As its role changed from war to war, it was modified to do new things. Joe Judge of the Hampton Roads Naval Museum, Wisconsin's parent organization, points out that Wisconsin once launched sea planes from its stern, plucking them out of the drink with a huge crane. For Korea, the sea-plane catapult gave way to a helipad. Wisconsin sat out Vietnam, but in Desert Storm it launched Tomahawk missiles in the interests of discouraging Iraq's advances into Kuwait, along with firing 2,500-pound rounds (about the weight of a Honda Civic coupe) at Iraqi installations up to 23 miles away.
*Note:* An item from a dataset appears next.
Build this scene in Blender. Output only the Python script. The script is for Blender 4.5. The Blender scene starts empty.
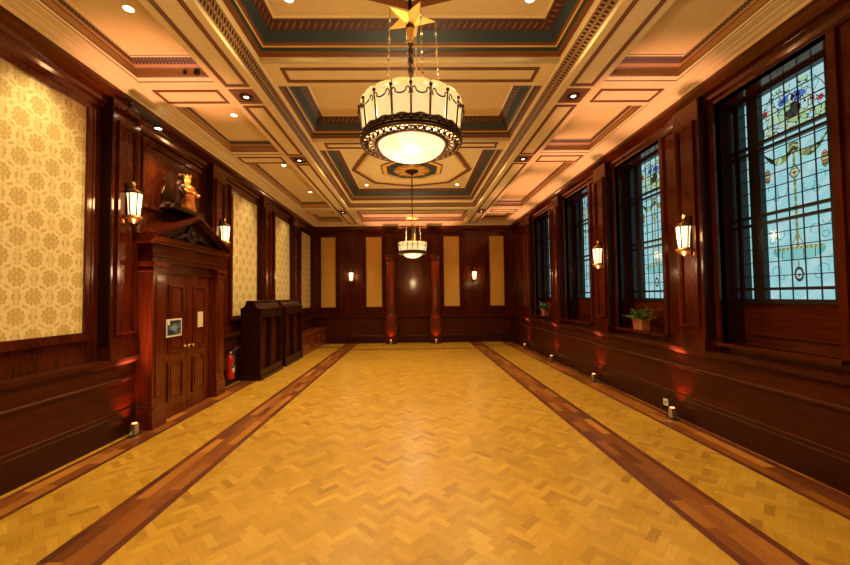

Even today, as visitors line up to stroll along its teakwood decks, Wisconsin again could be called into action. The battleship is in the inactive fleet, and to keep it in shape for duty it has been carefully sealed. But there is a lot to see on its main deck, where tours are given. And at nearby Nauticus, there are other ingenious ways to explore the Wisconsin.

The ship is 887 feet long, and the tour takes about 40 minutes. You can get up close to those 16-inch guns (largest ever on a U.S. warship) and their 5-inch kid brothers. You can see the Tomahawk and Harpoon missile launchers, and you can walk uphill to the tip of the trademark angled bow that distinguishes Iowa-class battleships.

To get an inside view, you need to go virtual. Using eight devices known as "battlescopes," visitors on the Nauticus balcony can focus on the ship at one of 12 points, which magically will give way to a video presentation showing how that particular weapons system functions. The view will include details below deck as well as some operations, such as the firing of the guns, that otherwise might be difficult for a ship to do while tied up in downtown Norfolk.